With three executive orders and a presidential directive signed in the Oval Office, Obama started reshaping how the United States prosecutes and questions al-Qaida, Taliban or other foreign fighters who pose a threat to Americans.
   
The centerpiece order would close the much-maligned U.S. prison at Guantanamo Bay, Cuba, within a year, a complicated process with many unanswered questions that was nonetheless a key campaign promise of Obama’s.

The administration already has suspended trials for terrorist suspects at Guantanamo for 120 days pending a review of the military tribunals.
   
In other actions, Obama:
 
Created a task force that would have 30 days to recommend policies on handling terror suspects who are detained in the future. Specifically, the group would look at where those detainees should be housed since Guantanamo is closing.
 
Required all U.S. personnel to follow the U.S. Army Field Manual while interrogating detainees. The manual explicitly prohibits threats, coercion, physical abuse and waterboarding, a technique that creates the sensation of drowning and has been termed a form of torture by critics.

However, a Capitol Hill aide says that the administration also is planning a study of more aggressive interrogation methods that could be added to the Army manual, which would create a significant loophole to Obama’s action Thursday.

Directed the Justice Department to review the case of Qatar native Ali al-Marri, who is the only enemy combatant currently being held on U.S. soil.

An estimated 245 men are being held at the U.S. naval base in Cuba, most of whom have been detained for years without being charged with a crime.

Among the sticky issues the Obama administration has to resolve are where to put those detainees, whether back in their home countries or at other federal detention centers, and how to prosecute some of them for war crimes.

(Source: CBS News)



5 Responses

  1. It seems like terrorists have a friend in the White House now. Being ‘nice’ 5to them is not going to make them into good people. They just laugh at us and go back to murdering and terrorizing,better than before,now that they learned more tricks from their fellow inmates.May Hashem protect us,the USA and Jews,Israel and humanity!!

  2. If they qualify as “combatants” then we can follow the Geneva Accords, which the US signed, and hold them until the war is over (or until they die of old age, whichever comes first). The cold war lasted over 40 years (the Crusades lasted several centuries), so unless al-Queda surrenders, they got a long wait. There is no legal issue dealing with POWs. If they file for a writ of Habeus Corpus, the response will be they are POWs. We’ve been there, done that, no big deal, solid precedent.

    For the ones who claim they were non-combatants, and the USA has no real evidence to the contrary, and if their home country agrees with them, let them go. Any Saudi citizen (as is typical) who is a threat to the USA is not going to be anxious about being sent “home”, as they consider Osama to be a traitor. What would have happened to a Swiss civilian captured by the Allies while visiting the front lines in WWII (the Swiss government vouched for him, and he probably would have been released immediately).

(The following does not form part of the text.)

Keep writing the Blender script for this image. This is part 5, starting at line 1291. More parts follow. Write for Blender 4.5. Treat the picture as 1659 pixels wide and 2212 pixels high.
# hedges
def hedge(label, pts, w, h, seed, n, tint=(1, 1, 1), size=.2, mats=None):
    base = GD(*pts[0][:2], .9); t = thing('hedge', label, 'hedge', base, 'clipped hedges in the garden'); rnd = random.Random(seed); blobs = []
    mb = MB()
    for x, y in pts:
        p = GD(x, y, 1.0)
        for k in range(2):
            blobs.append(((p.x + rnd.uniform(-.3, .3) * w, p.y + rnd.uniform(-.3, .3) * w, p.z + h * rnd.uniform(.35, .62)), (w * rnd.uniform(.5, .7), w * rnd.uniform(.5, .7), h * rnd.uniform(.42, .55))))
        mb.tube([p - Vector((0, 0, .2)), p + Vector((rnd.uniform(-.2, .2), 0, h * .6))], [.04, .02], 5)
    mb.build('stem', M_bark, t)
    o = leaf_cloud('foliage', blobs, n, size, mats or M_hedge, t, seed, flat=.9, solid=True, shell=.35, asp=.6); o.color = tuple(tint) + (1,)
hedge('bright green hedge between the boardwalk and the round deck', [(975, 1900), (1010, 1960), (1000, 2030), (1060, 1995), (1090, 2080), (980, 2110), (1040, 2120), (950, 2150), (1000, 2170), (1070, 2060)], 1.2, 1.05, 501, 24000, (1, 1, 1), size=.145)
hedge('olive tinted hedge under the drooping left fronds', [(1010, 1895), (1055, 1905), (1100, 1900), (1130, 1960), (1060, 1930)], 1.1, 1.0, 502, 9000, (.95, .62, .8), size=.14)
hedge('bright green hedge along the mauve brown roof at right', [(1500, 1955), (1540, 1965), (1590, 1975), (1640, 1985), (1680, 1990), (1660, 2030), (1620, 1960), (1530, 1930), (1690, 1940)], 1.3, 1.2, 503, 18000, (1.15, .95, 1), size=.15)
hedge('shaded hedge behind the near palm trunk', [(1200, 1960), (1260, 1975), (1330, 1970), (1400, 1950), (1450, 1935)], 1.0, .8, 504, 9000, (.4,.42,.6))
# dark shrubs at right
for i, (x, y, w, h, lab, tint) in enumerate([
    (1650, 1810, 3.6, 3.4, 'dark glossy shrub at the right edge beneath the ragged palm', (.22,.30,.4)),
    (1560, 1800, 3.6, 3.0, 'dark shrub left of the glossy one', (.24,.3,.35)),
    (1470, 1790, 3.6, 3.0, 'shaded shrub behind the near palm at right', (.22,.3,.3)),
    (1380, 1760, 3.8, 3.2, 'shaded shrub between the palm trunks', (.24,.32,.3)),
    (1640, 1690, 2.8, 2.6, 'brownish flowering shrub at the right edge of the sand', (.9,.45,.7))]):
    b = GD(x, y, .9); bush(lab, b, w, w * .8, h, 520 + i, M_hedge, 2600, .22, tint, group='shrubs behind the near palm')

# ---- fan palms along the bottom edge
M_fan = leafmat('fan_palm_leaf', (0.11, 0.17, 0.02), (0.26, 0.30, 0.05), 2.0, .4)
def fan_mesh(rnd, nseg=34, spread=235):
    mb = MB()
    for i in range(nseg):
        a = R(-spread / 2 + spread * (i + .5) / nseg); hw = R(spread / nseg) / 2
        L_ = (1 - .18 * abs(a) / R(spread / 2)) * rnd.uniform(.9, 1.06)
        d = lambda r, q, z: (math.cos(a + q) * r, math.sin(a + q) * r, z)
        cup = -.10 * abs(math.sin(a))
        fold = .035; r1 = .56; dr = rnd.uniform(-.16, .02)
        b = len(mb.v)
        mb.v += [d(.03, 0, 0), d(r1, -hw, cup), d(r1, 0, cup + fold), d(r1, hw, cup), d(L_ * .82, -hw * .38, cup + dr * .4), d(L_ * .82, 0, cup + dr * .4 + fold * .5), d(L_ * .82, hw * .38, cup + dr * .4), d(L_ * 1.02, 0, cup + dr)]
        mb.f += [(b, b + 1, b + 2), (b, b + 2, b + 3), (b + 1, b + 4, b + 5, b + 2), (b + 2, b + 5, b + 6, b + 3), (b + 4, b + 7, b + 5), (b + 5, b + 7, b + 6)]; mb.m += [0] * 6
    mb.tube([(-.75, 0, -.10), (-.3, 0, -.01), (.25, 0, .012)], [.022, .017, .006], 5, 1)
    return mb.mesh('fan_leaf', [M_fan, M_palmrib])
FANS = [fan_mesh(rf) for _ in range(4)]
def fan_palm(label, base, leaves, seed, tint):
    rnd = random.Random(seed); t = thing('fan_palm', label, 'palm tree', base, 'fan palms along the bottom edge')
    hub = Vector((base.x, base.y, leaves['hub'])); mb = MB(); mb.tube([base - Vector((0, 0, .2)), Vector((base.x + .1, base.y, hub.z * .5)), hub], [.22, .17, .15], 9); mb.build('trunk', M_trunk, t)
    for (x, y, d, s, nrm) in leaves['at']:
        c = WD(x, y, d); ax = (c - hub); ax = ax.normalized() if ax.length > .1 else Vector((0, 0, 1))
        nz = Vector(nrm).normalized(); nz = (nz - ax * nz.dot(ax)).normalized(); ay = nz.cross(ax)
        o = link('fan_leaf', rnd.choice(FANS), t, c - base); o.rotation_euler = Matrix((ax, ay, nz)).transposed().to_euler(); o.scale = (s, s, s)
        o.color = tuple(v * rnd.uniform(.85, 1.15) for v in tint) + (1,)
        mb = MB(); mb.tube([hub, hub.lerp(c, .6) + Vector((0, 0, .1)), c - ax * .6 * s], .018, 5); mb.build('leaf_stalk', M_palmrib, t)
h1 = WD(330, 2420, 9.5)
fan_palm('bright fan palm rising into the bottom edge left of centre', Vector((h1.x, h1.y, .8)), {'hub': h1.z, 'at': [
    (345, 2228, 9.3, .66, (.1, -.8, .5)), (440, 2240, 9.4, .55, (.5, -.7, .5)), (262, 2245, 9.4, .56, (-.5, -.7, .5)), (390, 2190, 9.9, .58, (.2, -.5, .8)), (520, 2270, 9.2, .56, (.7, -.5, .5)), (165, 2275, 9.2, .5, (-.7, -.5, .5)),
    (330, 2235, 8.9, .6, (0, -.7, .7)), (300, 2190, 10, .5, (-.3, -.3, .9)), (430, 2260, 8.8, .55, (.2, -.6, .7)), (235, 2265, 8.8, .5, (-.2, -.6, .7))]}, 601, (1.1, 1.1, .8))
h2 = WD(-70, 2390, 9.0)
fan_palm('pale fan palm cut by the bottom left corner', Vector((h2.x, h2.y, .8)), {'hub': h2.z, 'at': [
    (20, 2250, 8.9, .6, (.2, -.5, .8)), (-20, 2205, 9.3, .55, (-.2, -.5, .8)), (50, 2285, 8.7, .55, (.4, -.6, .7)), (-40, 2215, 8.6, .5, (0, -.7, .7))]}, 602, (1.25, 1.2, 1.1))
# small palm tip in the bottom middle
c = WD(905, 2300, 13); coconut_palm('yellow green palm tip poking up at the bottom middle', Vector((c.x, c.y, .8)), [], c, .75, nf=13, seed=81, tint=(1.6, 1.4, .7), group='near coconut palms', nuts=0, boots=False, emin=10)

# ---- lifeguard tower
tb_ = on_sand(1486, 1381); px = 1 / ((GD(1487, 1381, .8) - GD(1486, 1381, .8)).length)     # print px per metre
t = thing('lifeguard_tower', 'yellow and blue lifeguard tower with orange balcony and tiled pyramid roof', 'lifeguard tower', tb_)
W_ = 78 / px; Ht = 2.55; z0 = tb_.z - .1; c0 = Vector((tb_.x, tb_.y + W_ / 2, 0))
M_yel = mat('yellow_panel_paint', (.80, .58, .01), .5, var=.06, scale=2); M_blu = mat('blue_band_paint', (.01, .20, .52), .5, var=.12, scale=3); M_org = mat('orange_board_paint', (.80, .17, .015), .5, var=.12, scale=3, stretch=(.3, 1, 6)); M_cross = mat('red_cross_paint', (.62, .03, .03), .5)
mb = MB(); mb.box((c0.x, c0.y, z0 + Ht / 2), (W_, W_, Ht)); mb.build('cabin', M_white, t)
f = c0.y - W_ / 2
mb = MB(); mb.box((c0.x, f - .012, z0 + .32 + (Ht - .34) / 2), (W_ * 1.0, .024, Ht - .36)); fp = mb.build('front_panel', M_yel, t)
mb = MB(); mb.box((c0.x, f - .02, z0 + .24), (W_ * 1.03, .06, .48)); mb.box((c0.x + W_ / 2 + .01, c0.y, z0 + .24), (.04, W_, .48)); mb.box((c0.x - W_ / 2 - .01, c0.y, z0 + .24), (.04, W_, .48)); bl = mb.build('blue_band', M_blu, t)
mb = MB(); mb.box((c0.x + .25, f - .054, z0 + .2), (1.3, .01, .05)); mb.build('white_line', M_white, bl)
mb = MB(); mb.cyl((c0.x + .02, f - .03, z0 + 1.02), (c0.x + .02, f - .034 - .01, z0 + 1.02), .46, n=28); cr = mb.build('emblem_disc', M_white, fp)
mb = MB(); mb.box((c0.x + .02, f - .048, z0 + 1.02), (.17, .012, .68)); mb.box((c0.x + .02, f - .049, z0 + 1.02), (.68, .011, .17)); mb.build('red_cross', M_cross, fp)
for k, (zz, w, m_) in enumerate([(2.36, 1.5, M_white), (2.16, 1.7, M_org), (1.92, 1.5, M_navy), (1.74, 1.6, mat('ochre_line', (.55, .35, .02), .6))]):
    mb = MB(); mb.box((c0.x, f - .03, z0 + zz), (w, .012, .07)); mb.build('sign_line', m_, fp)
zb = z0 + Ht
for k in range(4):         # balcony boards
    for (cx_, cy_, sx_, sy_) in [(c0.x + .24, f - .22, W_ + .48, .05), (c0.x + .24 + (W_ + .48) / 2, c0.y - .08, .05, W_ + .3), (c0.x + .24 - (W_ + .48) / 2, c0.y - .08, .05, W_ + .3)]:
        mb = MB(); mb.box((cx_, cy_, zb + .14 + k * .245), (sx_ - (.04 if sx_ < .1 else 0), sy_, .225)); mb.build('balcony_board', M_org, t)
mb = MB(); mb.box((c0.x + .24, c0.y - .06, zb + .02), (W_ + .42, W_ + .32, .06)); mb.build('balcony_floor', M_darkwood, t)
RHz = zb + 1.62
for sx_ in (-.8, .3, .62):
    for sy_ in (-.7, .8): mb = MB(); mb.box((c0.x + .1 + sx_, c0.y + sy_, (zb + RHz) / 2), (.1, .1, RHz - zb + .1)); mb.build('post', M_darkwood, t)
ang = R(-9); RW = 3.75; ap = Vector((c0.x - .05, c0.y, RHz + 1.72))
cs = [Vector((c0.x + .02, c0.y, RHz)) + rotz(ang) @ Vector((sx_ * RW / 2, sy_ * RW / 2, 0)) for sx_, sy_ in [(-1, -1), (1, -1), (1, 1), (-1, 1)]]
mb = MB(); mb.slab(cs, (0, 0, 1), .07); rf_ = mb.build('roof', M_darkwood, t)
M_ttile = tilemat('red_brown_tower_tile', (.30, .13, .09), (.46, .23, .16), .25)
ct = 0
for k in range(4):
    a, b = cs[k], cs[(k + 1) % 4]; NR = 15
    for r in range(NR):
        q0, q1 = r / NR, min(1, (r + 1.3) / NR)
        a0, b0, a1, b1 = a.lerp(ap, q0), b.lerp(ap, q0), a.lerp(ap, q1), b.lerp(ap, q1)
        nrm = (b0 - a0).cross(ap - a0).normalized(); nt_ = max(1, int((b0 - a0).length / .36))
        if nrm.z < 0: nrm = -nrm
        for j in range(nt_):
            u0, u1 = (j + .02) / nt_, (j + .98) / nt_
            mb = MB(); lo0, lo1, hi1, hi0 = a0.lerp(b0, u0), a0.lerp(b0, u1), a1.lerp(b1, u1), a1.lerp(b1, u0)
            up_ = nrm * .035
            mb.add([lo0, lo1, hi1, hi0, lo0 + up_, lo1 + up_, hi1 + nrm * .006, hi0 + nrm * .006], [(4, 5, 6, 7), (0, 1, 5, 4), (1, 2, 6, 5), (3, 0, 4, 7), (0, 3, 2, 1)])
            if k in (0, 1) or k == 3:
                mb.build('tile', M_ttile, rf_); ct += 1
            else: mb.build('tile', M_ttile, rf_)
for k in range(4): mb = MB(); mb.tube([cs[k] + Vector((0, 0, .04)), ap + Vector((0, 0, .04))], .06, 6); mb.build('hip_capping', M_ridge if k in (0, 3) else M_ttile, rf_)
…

    Things such as keeping Osama’s driver for eight years make the US look foolish (we only kept Hitler’s driver for two years, after the war ended).

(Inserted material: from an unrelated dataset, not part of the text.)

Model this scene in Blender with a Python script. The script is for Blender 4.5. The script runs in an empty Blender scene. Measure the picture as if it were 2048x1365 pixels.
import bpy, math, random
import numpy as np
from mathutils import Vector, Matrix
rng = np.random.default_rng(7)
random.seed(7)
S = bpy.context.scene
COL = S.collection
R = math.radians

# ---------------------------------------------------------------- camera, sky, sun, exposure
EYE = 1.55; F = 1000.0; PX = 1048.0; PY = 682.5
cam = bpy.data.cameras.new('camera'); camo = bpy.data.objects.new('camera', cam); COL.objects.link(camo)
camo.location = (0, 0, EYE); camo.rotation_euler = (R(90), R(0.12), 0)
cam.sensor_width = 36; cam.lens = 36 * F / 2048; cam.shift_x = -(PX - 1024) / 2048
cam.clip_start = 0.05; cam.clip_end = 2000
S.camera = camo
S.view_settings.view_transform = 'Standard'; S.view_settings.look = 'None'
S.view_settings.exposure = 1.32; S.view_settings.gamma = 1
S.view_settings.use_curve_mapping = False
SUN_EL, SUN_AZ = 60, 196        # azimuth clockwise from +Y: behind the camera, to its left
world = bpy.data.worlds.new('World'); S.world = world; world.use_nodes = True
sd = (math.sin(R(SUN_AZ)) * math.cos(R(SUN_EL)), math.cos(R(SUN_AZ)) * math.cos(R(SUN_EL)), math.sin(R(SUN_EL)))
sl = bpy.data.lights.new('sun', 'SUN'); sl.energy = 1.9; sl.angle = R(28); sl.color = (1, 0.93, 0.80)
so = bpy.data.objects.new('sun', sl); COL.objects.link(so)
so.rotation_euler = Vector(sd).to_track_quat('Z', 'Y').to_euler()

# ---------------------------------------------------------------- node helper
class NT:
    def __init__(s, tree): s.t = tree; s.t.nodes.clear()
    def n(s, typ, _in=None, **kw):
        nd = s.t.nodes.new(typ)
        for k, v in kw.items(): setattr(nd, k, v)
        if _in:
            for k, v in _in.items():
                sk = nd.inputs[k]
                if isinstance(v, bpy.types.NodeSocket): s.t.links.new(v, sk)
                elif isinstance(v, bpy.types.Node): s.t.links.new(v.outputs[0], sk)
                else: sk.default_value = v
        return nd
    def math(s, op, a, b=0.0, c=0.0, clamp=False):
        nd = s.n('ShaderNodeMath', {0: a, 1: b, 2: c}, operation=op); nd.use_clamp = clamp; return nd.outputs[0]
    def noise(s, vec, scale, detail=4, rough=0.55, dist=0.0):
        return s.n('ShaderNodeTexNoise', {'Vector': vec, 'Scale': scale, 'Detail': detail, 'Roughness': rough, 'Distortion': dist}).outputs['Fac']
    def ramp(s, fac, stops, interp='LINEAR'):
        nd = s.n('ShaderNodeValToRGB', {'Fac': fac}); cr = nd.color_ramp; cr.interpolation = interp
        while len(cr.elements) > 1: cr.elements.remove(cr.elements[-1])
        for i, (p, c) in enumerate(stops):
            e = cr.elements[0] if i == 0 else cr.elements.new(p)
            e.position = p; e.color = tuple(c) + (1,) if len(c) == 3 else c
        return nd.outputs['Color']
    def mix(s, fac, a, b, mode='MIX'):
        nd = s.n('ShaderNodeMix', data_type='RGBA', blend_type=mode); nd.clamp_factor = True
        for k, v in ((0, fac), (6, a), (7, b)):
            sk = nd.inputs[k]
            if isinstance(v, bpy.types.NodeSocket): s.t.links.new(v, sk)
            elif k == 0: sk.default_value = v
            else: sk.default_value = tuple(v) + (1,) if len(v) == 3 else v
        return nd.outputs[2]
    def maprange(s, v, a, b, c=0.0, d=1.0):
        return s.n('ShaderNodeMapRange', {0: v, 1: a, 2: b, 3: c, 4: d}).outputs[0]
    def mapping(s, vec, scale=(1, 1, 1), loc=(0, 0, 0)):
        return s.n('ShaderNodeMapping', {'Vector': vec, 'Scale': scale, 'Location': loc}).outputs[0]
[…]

    The issue in the war is the desire of al Queda to make us give up our freedoms, and Bush played into his hands by making random arrests of non-combatants thorughout the world, and totally ignoring the legal system most Americans are justifiably proud of.

  3. They dont come under the rules of the Geneva Convention as they are not from a country. If they were a “country” fighting the USA, they would have these “rights” but since they are a band of thieves they should not get these rights.

    I wonder what he wants to do with these criminals? I hear Sen Murtha wants them in Western PA when they are released from Club Gitmo.

  4. BS”D

    Maybe they will be legalized and given jobs in the new, kinder, gentler Obama style unionized Agriprocessors (under new politically correct ownership of course).